In that one exchange, McCain unwittingly enabled Obama to capsulate his drumbeat pitch — that a McCain election would amount to a Bush third term.

To McCain's credit, he did his level best over the 90 minutes of the most intensive and best-moderated debate of the campaign to raise questions about Obama's fitness to be president. He threw a combination of policy and personal punches at his foe but was unable throughout to shake Obama's determined poise.

While keeping the Illinois senator on the defensive through most of the debate, McCain never scored the kind of verbal blow he needed to change the complexion of the race. Thanks to moderator Bob Schieffer of CBS News, who deftly and persistently kept the candidates on track, they engaged in serious exchanges throughout.

As promised, McCain confronted Obama with his association with William Ayers, the Chicago lawyer who in the Vietnam-war era was part of the Weather Underground terrorist group. He said "I don't care about an old washed-up terrorist," but "we need to know the full extent of that relationship."

An unruffled and prepared Obama brushed the matter aside by saying he had condemned Ayers' conduct at the time as "despicable acts," then pivoting to a charge of his own — that the Ayers matter was a diversion from the real issues facing the country. "The fact that this has become such an important part of your campaign, Sen. McCain," he said, "says more about your campaign than it says about me."

In raising the Ayers association, McCain was responding to demands from many fellow Republicans that he do so. But he ignored their urging, shared by running mate Sarah Palin, that he also confront Obama over his other controversial association, with former pastor Jeremiah Wright.

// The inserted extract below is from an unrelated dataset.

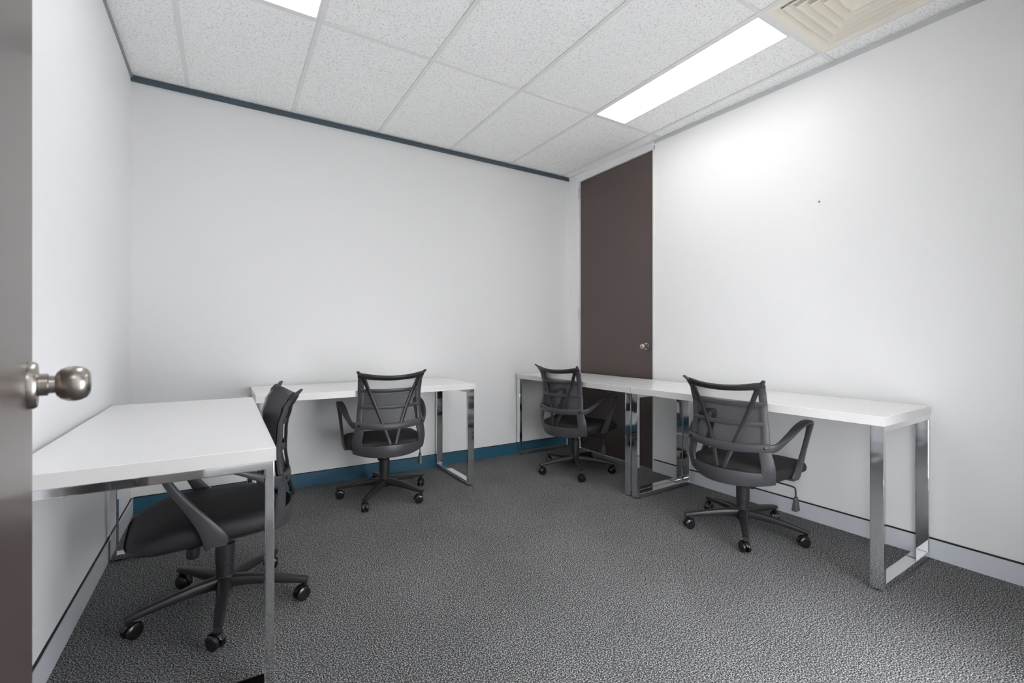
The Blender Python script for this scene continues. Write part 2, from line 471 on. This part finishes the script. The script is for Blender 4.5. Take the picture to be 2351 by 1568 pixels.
# ------------------------------------------------------------------ desks
DL, DD, DH, DT = 1.38, 0.60, 0.733, 0.040
def make_desk(label, loc, rz, dl=DL, dd=DD, inset=(0.002, 0.002)):
    """local: length along x, front edge at y=-dd/2, origin at floor centre"""
    t = thing('desk', label, 'desk', loc, rz, 'white desks with chrome hoop legs')
    bm = bmesh.new(); box(bm, -dl/2, dl/2, -dd/2, dd/2, DH-DT, DH)
    top = link('tabletop', bm, M_TOP, t, bevel=0.0015)
    bm = bmesh.new(); e = 0.0008; za, zb = DH-DT+0.0008, DH-0.0012
    box(bm, -dl/2-e, dl/2+e, -dd/2-e, -dd/2+0.0005, za, zb); box(bm, -dl/2-e, dl/2+e, dd/2-0.0005, dd/2+e, za, zb)
    box(bm, -dl/2-e, -dl/2+0.0005, -dd/2, dd/2, za, zb); box(bm, dl/2-0.0005, dl/2+e, -dd/2, dd/2, za, zb)
    link('edge_band', bm, M_EDGE_SHADE, top)['label'] = 'edge band greyed for shade'
    w, th = 0.050, 0.025
    for k, sx in enumerate((-1, 1)):
        xo = sx*(dl/2-inset[k]); x0, x1 = sorted((xo, xo-sx*w))
        y0, y1, z0, z1 = -dd/2+0.004, dd/2-0.004, 0.008, DH-DT
        bm = bmesh.new()
        o_ = [(y0, z0), (y1, z0), (y1, z1), (y0, z1)]
        i_ = [(y0+th, z0+th), (y1-th, z0+th), (y1-th, z1-th), (y0+th, z1-th)]
        V = {}
        for nm, lp in (('o', o_), ('i', i_)):
            for xi, x in enumerate((x0, x1)):
                V[nm, xi] = [bm.verts.new((x, y, z)) for y, z in lp]
        for i in range(4):
            j = (i+1) % 4
            bm.faces.new((V['o',0][i], V['o',0][j], V['o',1][j], V['o',1][i]))
            bm.faces.new((V['i',0][j], V['i',0][i], V['i',1][i], V['i',1][j]))
            bm.faces.new((V['o',0][j], V['o',0][i], V['i',0][i], V['i',0][j]))
            bm.faces.new((V['o',1][i], V['o',1][j], V['i',1][j], V['i',1][i]))
        hoop = link('hoop_leg', bm, M_CHROME, t, bevel=0.0025)
        for y in (y0+0.03, y1-0.03):
            bm = bmesh.new()
            lathe(bm, [(0, 0), (0.016, 0), (0.016, 0.008), (0, 0.008)], 14, Matrix.Translation(((x0+x1)/2, y, 0)))
            link('foot_pad', bm, M_CASTOR, hoop, smooth=True)
        for y in (y0+0.10, y1-0.10):
            bm = bmesh.new(); xa, xb = sorted((xo-sx*w, xo-sx*(w+0.05)))
            box(bm, xa, xb, y-0.03, y+0.03, DH-DT-0.005, DH-DT)
            link('fixing_plate', bm, M_STEEL, hoop)
    return t
RA = R(90)
make_desk('white desk against the left wall beside the open door', (0.545+0.0125+0.30, -2.016+0.69, 0), RA, dd=0.594, inset=(0.002, 0.035))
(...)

McCain earlier had vowed he would not do so, and he stuck to his guns.

This exchange aside, the third presidential debate produced a welcome civility and substance, as McCain strove aggressively to find a chink in Obama's cool demeanor and persistent hammering of his argument that McCain's election would mean more of the same policies of the last eight years under Bush.

On the critical issue of the financial crisis that has dominated the late stages of the presidential campaign, both candidates merely sparred on their separate proposals to bring relief to middle-class voters facing home foreclosures and deprivation of healthcare.

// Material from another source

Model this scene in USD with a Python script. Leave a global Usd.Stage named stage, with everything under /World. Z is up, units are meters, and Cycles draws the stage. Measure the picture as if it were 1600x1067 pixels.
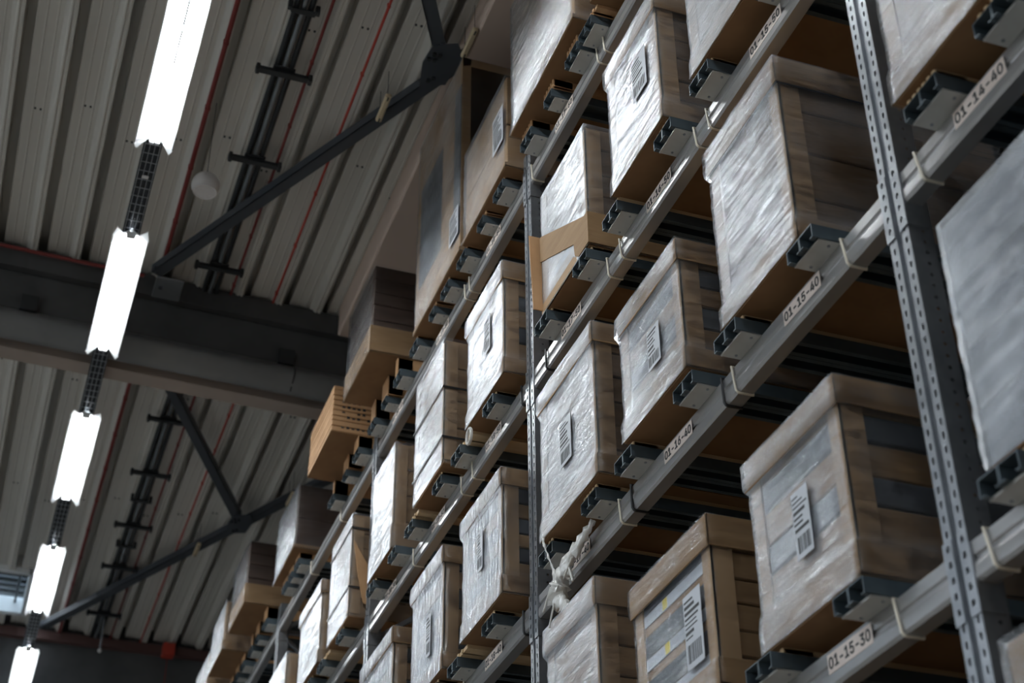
import math, random
import numpy as np, trimesh, usdkit, meshkit
from shapely.geometry import Polygon, box as sbox
from pxr import Usd, UsdGeom, UsdLux, Gf, Sdf

random.seed(7); rng = np.random.default_rng(7)
stage = Usd.Stage.CreateInMemory()
UsdGeom.SetStageUpAxis(stage, UsdGeom.Tokens.z); UsdGeom.SetStageMetersPerUnit(stage, 1.0)
UsdGeom.Xform.Define(stage, '/World'); stage.SetDefaultPrim(stage.GetPrimAtPath('/World'))
UsdGeom.Scope.Define(stage, '/World/Looks')

# ------------------------------------------------------------------ camera, sky, exposure
FPX = 2445.4
CAM = np.array([-2.740, 2.089, 1.6])
ROT = np.array([[0.777, 0.335, -0.534], [-0.28, 0.942, 0.184], [0.564, 0.007, 0.826]])
def ortho(m):
    u, _, v = np.linalg.svd(m); return u @ v
ROT = ortho(ROT)
cam = UsdGeom.Camera.Define(stage, '/World/camera')
fw, lf, up = ROT[:, 0], ROT[:, 1], ROT[:, 2]
mm = Gf.Matrix4d(*(-lf), 0, *up, 0, *(-fw), 0, *CAM, 1)
cam.AddTransformOp().Set(mm)
cam.CreateHorizontalApertureAttr(36.0); cam.CreateVerticalApertureAttr(36.0 * 1067 / 1600)
cam.CreateFocalLengthAttr(36.0 * FPX / 1600); cam.CreateClippingRangeAttr(Gf.Vec2f(0.05, 200))
cam.CreateFStopAttr(2.8); cam.CreateFocusDistanceAttr(6.2)
cam.CreateExposureAttr(-0.42)
LAMP = 225.0            # radiance of the luminaires' glowing wings
dome = UsdLux.DomeLight.Define(stage, '/World/sky')
dome.CreateIntensityAttr(3.6); dome.CreateColorAttr(Gf.Vec3f(0.82, 0.91, 1.0))

# ------------------------------------------------------------------ materials
def M(name, nodes, links, surface='p.BSDF'):
    return usdkit.material(stage, '/World/Looks/' + name, nodes, links, surface=surface)

def plain(name, col, rough=0.5, metal=0.0, spec=0.5):
    return M(name, {'p': ('principled_bsdf', {'base_color': col, 'roughness': rough, 'metallic': metal, 'specular_ior_level': spec})}, [])

def mottled(name, a, b, scale=6, rough=0.6, metal=0.0, bump=0.15, stretch=(1, 1, 1), detail=6, dist=0.004):
    return M(name, {
        'c': ('texture_coordinate', {}), 'm': ('mapping', {'scale': stretch}),
        'n': ('noise_texture', {'scale': scale, 'detail': detail, 'roughness': 0.6}),
        'r': ('rgb_ramp', {'ramp': [(0.3, a), (0.7, b)]}),
        'n2': ('noise_texture', {'scale': scale * 12, 'detail': 3}),
        'b': ('bump', {'strength': bump, 'distance': dist}),
        'p': ('principled_bsdf', {'roughness': rough, 'metallic': metal})},
        [('c.object', 'm.vector'), ('m.vector', 'n.vector'), ('m.vector', 'n2.vector'), ('n.fac', 'r.fac'), ('r.color', 'p.base_color'),
         ('n2.fac', 'b.height'), ('b.normal', 'p.normal')])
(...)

McCain's charge that Obama in his healthcare plan was engaging in "class warfare" by proposing to "spread the wealth around" through heavier taxation of the wealthy was a tired recitation of an old conservative lament worthy of Bush himself.

As in the first two debates, the third was not the game-changer that political strategists and news-media referees had been arguing McCain needed to shatter the narrative that Obama was building and widening a lead toward his election on Nov. 4. In that sense, for all of McCain's heightened aggressiveness, the challenge remains the same for him — to make an effective argument that newcomer Obama is not ready to be president.

Seeing the two men side by side in three grueling debates, with McCain's desperation increasingly visible, was itself telling in his need to make that case.

With less than three weeks to go in the campaign, there is nothing apparent on the horizon right now to help McCain cut Obama down to size.